C'mon now. You can't build the [string] library (functions) without first deciding
what a "string" is (what the functions operate on).

well you could build a lot of the library with some sort
of abstract definition of "string" and only concretise
it later; even at run time if you wanted really late binding.

make-string, string-ref (read a char), string-set! (write a char),
string-length would probably do it.

Of course this may not be a good idea if your language is supposed to
be hyper-efficeint bare metal programming.
 
J

James Kuyper

Tony said:
C'mon now. You can't build the library (functions) without first deciding
what a "string" is (what the functions operate on).

Why not? All you need is the concept; naming the concept can come later.
And the concept need to write those routines is "null-terminated
string". The decision about whether or not the term "string" should be
used exclusively for "null-terminated string" can be deferred
practically indefinitely without affecting the feasibility of writing
programs for manipulating null-terminated strings.
 
B

Bartc

Tony said:
My thinking was/is also that null terminated strings suck. I was just
being a good citizen and asking the more general question.

Just curious: what do you do with your length+char-array string when you
need to pass it to an OS function that needs a zero-terminated one (or
Asciiz as they used to be called)?
 
J

jacob navia

Bartc said:
Just curious: what do you do with your length+char-array string when you
need to pass it to an OS function that needs a zero-terminated one (or
Asciiz as they used to be called)?

I pass what it expects obviously. In my implementation,
I always append a zero to the string stored so the conversion
is very fast.
 
B

Bartc

jacob navia said:
I pass what it expects obviously. In my implementation,
I always append a zero to the string stored so the conversion
is very fast.

OK so you use a length *and* a zero-terminated string?

Makes sense (that's what I do). But then you lose one advantage of
length+string which is dealing with arbitrary binary data, which can include
zeros.

(I suppose also on zero length strings you store a single 0 char?)
 
R

Rui Maciel

jacob said:
I pass what it expects obviously. In my implementation,
I always append a zero to the string stored so the conversion
is very fast.

So in the end it's a standard C null terminated string with a wrapper that holds a line length variable?


Rui Maciel
 
J

jacob navia

Rui said:
So in the end it's a standard C null terminated string with a wrapper that holds a line length variable?


Rui Maciel

The string has folllowing fields:
1) length: The number of data characters in the string.
2) capacity: The length of the allocated string buffer for this string
3) Flags (used to implement read only strings and other goodies)
4) A pointer to the data characters.

Since I always allocated at least 1 char more, I use the zero as a
sanity check since at all times

String.buffer[String.length] == 0

Embedded zeroes are supported of course
 
J

jacob navia

Bartc said:
OK so you use a length *and* a zero-terminated string?

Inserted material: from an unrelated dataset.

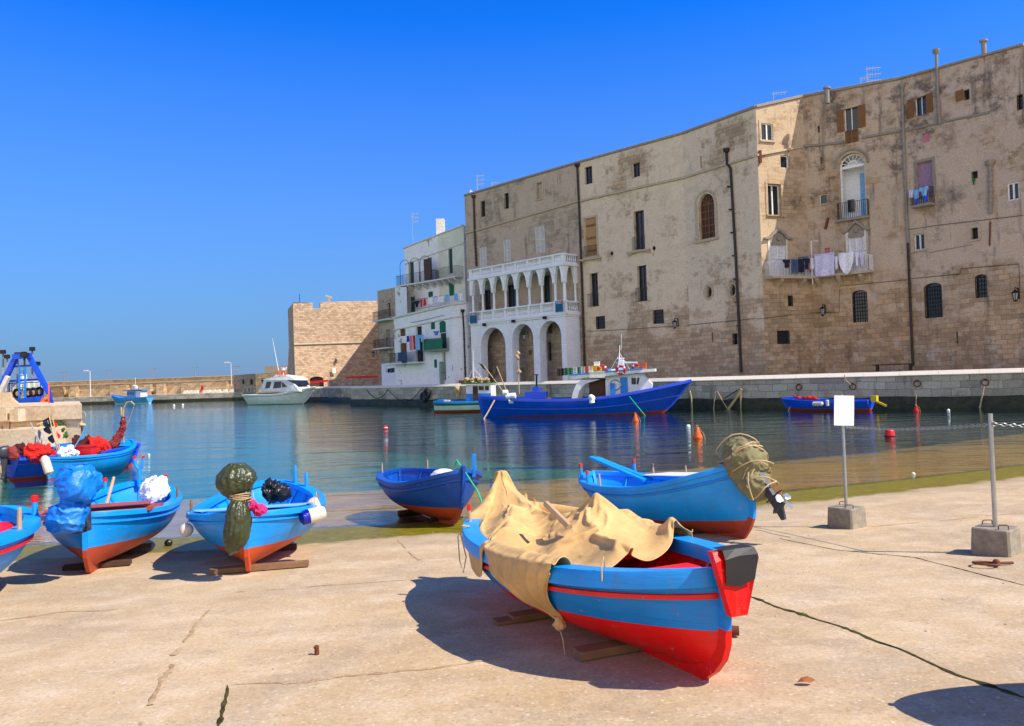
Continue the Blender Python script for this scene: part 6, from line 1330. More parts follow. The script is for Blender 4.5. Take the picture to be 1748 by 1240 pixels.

No, the zero is just there to double check the length.

Suppose some rogue program changes the length in a wrong
way. The string will not be accepted any more since
String.buffer[String.length] will not be zero.
Makes sense (that's what I do). But then you lose one advantage of
length+string which is dealing with arbitrary binary data, which can
include zeros.

Is only the zero at String.length that counts. Embedded zeroes inside
the string are NOT significant.

(I suppose also on zero length strings you store a single 0 char?)

Yes
 
A

Antoninus Twink

Suppose some rogue program changes the length in a wrong
way. The string will not be accepted any more since
String.buffer[String.length] will not be zero.

What do you mean by "not accepted"? Where and how often does the check
on String.buffer[String.length] take place?